Pricing Strategies
Risk Management
Profit and Loss
Revenue Streams
Financial Documents
100

What is penetration pricing?

A pricing strategy where prices are set low to attract customers to a new product.

100

What is a business risk?

A factor that can cause loss or damage to a business.

100

What is the formula for calculating profit?

Profit = Revenue – Expenses.

100

What is a revenue stream?

A source of income for a business, such as ticket sales.

100

What is a balance sheet?

A financial statement that shows a company’s assets, liabilities, and equity

200

Compare skimming pricing and competitive pricing.

Skimming sets high initial prices; competitive pricing sets prices based on competitors.

200

Name a method to mitigate financial risk in sports and entertainment.

Insurance, diversifying revenue streams, or contract clauses.

200

How do sports and entertainment businesses typically generate revenue?

Through ticket sales, sponsorships, merchandise, and broadcasting rights.


200

Name two secondary revenue streams for sports businesses.

Sponsorships and merchandise sales.

200

Why is a profit and loss statement important?

It shows the company’s financial performance over time, indicating profitability.

300

Explain the concept of dynamic pricing in entertainment marketing.

Adjusting prices based on demand, often used in sports ticketing.

300

Describe a legal risk faced by sports marketers.

Risks related to contracts, copyright infringement, or player conduct.

300

Explain how increasing fixed costs affects a company’s break-even point.

Higher fixed costs mean more revenue is needed to cover those costs before making a profit.

300

How does merchandising impact a business’s revenue?

By providing an additional stream of income through branded goods.

300

How can analyzing financial documents help a sports business grow?

By identifying areas of profit and loss, allowing for better budgeting and risk management.

400

What is price elasticity, and how does it affect pricing decisions?

Price elasticity refers to the degree to which the demand for a product changes in response to a change in price. Products with high elasticity see significant changes in demand with small price changes, while products with low elasticity do not.

400

What is the difference between systematic risk and unsystematic risk, and how can businesses mitigate each?

Systematic risk affects the entire market and cannot be diversified away (e.g., economic downturns), while unsystematic risk is specific to a company or industry and can be mitigated through diversification.

400

How can a company improve its profit margin without increasing prices?

A company can improve its profit margin by reducing costs, increasing operational efficiency, negotiating better supplier deals, or reducing waste.

400

What is licensing in sports and entertainment, and how does it create a revenue stream?

Licensing involves granting permission to another party to use a brand, logo, or intellectual property in exchange for fees or royalties. It creates a revenue stream by monetizing a brand’s intangible assets.

400

How does the cash flow statement differ from the income statement, and why is it critical for sports businesses to track cash flow?

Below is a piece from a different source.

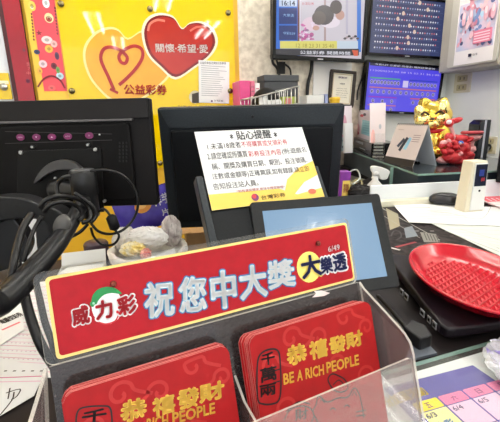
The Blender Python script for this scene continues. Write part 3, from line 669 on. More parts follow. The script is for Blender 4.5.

The cash flow statement shows the inflows and outflows of cash during a period, while the income statement focuses on revenue and expenses over the same period. Tracking cash flow is critical because a business can be profitable but still fail if it lacks sufficient cash to cover short-term obligations.

500

Explain the concept of cost-plus pricing and provide an example of when it might be used.

Cost-plus pricing involves adding a fixed percentage or amount to the cost of producing a product to determine its selling price. It’s often used when the business wants to ensure a consistent profit margin, such as in manufacturing.

500

Provide an example of a reputational risk in sports marketing, and explain how a business can mitigate this type of risk.

A reputational risk could arise from a scandal involving a sponsored athlete. Mitigation strategies include crisis management plans, PR efforts, and maintaining strong ethical standards in sponsorship agreements.

500

What is the difference between gross profit and net profit, and why is it important to distinguish between them?

Gross profit is the revenue minus the cost of goods sold (COGS), while net profit is what remains after all expenses, including operating costs, taxes, and interest. It’s important because gross profit shows efficiency in production, and net profit indicates overall financial health.

500

Explain how broadcasting rights contribute to revenue in sports and entertainment.

Broadcasting rights are sold to networks or streaming services, allowing them to broadcast events to audiences. This provides a significant revenue stream for leagues, teams, and event organizers.

500

What does the debt-to-equity ratio indicate about a business's financial health, and what are the risks of having a high ratio?

The debt-to-equity ratio indicates how much of the business’s financing comes from debt compared to equity. A high ratio means the company relies heavily on borrowed money, which increases financial risk, especially during economic downturns.